Compound of Scarlett (Old French 'bright red cloth') and Rose (Latin rosa), forming a vivid floral double name.
Scarlettrose is a compound given name that fuses two of English-language naming's most vivid and beloved elements into a single flourish of color and bloom. Scarlett derives from the Old French "escarlate" and the medieval Latin "scarlata," originally referring to a richly dyed wool fabric of deep red — one of the most expensive and coveted textiles of the medieval world. Over centuries the word shifted from fabric to color, becoming synonymous with brilliant crimson.
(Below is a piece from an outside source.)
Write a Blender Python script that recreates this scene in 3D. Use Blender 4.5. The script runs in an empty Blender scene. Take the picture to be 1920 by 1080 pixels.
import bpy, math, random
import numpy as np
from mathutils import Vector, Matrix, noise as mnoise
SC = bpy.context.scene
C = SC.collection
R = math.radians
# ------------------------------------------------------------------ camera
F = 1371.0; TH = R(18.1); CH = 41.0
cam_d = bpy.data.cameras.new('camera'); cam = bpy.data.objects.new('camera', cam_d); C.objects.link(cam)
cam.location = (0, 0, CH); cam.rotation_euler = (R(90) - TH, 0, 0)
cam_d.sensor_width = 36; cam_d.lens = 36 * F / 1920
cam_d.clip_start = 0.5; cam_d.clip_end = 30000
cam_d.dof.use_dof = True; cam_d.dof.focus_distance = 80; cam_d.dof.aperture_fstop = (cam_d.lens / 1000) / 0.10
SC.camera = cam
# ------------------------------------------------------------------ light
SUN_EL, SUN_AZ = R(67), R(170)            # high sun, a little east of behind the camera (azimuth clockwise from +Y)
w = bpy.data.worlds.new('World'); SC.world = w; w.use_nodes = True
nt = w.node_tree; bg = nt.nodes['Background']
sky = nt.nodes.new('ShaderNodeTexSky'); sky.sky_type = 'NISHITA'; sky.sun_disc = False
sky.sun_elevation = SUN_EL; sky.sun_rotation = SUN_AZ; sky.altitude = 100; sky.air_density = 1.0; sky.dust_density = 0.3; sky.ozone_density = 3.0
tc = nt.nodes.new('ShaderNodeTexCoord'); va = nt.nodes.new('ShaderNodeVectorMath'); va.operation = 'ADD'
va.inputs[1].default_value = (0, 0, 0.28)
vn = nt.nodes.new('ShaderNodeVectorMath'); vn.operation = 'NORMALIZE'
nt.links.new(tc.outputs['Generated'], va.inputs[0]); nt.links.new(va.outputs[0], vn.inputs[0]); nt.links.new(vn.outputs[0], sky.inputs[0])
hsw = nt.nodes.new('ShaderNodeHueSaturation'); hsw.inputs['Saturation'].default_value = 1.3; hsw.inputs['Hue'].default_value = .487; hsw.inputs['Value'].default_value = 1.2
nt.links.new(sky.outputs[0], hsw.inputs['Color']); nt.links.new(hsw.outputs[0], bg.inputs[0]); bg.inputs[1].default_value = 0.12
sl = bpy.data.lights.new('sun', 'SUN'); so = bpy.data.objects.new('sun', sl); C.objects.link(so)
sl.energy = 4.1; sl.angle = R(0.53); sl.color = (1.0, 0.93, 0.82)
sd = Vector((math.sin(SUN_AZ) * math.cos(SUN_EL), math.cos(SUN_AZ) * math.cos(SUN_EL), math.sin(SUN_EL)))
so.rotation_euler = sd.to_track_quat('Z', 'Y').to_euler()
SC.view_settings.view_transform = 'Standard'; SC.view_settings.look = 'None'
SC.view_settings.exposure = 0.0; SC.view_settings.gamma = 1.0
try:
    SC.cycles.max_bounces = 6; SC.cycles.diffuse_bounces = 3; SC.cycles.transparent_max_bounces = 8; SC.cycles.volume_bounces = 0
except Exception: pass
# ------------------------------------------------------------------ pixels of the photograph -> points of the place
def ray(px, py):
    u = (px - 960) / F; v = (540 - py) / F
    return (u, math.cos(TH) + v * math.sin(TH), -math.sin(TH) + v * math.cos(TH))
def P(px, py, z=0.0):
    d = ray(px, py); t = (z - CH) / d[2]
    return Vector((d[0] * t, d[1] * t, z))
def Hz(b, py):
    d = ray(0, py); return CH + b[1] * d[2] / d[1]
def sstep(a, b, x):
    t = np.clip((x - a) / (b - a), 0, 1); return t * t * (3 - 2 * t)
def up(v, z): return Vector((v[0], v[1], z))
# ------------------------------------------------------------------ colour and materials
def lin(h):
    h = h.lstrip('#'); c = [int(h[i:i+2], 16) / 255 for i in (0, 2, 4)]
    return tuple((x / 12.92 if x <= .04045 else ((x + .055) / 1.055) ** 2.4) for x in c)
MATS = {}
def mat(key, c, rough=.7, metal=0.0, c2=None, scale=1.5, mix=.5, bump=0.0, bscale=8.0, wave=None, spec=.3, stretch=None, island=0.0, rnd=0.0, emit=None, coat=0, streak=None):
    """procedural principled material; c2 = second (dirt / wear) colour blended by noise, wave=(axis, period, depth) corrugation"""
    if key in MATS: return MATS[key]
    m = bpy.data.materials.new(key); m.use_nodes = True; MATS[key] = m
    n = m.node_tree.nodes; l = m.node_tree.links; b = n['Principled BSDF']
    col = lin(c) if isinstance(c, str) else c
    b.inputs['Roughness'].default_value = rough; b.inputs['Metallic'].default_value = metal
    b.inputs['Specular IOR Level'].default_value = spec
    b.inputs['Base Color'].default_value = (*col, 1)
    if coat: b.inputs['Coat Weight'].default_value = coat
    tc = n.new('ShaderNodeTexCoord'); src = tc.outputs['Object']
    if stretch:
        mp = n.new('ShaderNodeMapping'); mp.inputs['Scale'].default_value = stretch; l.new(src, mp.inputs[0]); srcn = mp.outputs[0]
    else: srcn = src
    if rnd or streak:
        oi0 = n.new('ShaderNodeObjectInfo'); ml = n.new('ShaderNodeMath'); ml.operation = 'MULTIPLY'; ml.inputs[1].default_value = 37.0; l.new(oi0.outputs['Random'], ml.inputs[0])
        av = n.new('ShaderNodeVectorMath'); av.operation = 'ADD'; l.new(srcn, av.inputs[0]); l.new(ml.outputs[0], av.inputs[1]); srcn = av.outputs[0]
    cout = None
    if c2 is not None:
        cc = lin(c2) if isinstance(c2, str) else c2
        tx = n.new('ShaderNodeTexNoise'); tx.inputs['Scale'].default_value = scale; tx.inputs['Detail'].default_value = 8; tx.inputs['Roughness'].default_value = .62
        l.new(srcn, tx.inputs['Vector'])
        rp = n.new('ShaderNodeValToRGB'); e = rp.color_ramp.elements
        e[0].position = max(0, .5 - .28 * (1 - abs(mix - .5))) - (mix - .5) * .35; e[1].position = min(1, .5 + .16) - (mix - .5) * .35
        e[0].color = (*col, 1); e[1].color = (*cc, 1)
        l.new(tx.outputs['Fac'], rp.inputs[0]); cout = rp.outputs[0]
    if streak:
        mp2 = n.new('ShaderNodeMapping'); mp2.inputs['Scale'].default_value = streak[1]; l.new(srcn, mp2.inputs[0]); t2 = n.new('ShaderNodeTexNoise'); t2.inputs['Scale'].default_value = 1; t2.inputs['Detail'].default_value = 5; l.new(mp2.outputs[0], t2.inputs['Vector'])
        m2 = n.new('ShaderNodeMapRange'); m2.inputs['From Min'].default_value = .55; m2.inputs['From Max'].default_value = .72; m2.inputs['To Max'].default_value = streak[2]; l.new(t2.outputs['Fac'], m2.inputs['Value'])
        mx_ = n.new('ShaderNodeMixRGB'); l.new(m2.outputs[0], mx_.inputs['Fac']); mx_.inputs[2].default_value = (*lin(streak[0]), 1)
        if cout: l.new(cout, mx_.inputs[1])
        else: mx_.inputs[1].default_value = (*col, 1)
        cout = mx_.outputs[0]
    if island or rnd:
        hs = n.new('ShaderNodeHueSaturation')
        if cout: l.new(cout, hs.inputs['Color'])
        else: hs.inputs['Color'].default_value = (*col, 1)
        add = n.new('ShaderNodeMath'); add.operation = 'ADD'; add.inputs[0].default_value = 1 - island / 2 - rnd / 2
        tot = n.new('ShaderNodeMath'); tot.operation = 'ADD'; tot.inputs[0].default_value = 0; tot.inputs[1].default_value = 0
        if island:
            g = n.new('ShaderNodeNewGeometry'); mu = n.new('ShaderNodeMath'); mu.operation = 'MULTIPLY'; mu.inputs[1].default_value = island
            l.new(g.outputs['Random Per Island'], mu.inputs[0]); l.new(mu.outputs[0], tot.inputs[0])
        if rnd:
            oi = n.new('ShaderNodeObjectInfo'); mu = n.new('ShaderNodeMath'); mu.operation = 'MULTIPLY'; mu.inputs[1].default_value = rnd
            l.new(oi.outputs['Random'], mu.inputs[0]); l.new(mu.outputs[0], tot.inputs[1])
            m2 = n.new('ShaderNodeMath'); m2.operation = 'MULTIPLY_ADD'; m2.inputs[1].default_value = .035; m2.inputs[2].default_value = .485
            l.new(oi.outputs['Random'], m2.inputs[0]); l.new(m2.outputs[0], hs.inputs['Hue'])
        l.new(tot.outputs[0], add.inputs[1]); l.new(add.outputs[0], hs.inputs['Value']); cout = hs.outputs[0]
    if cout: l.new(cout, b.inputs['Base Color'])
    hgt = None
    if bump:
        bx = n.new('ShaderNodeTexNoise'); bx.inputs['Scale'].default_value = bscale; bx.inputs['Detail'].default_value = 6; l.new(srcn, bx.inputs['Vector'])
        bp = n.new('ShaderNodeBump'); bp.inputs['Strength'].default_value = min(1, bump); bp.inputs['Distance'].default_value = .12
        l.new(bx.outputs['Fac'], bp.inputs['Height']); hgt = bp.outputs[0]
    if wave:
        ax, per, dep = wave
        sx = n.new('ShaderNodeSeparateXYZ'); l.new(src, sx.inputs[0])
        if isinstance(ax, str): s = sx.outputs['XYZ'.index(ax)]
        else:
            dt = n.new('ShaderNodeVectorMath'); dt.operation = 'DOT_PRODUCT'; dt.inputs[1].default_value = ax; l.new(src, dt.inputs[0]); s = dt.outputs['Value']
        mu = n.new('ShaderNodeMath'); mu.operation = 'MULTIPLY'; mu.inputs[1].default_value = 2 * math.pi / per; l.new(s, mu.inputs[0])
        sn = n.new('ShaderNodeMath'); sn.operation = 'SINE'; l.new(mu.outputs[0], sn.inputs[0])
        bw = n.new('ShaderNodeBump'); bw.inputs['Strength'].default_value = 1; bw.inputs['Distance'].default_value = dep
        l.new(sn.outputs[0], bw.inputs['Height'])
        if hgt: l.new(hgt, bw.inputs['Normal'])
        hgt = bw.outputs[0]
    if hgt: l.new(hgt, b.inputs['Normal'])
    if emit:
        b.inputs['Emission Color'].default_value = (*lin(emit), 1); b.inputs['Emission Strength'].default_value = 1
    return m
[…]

As a given name it remained unusual until Margaret Mitchell introduced Scarlett O'Hara in Gone with the Wind in 1936, and Vivien Leigh's portrayal of her in the 1939 film made the name synonymous with defiant, passionate femininity. Rose, by contrast, comes from the Latin "rosa" and has been one of the most consistent female names across European history — a name of the garden, of love poetry, of saints and queens. Compound flower-and-color names for girls have a long history in English naming, from Rosabell to Violetrose, but Scarlettrose intensifies this tradition by doubling down: one scarlet and one rose, both red, both beautiful, creating a name that is essentially the same note played twice in harmony.
There's a lushness to the repetition that feels intentional — an insistence on beauty, on vividness, on presence. As a modern compound name given as a single entry on a birth certificate rather than as forename and middle name, Scarlettrose participates in a growing trend of hyphenated or merged compound names that treat the full construction as the identity. It reads as romantic and confident, suggesting a child who will be noticed — the kind of name that announces itself in a room.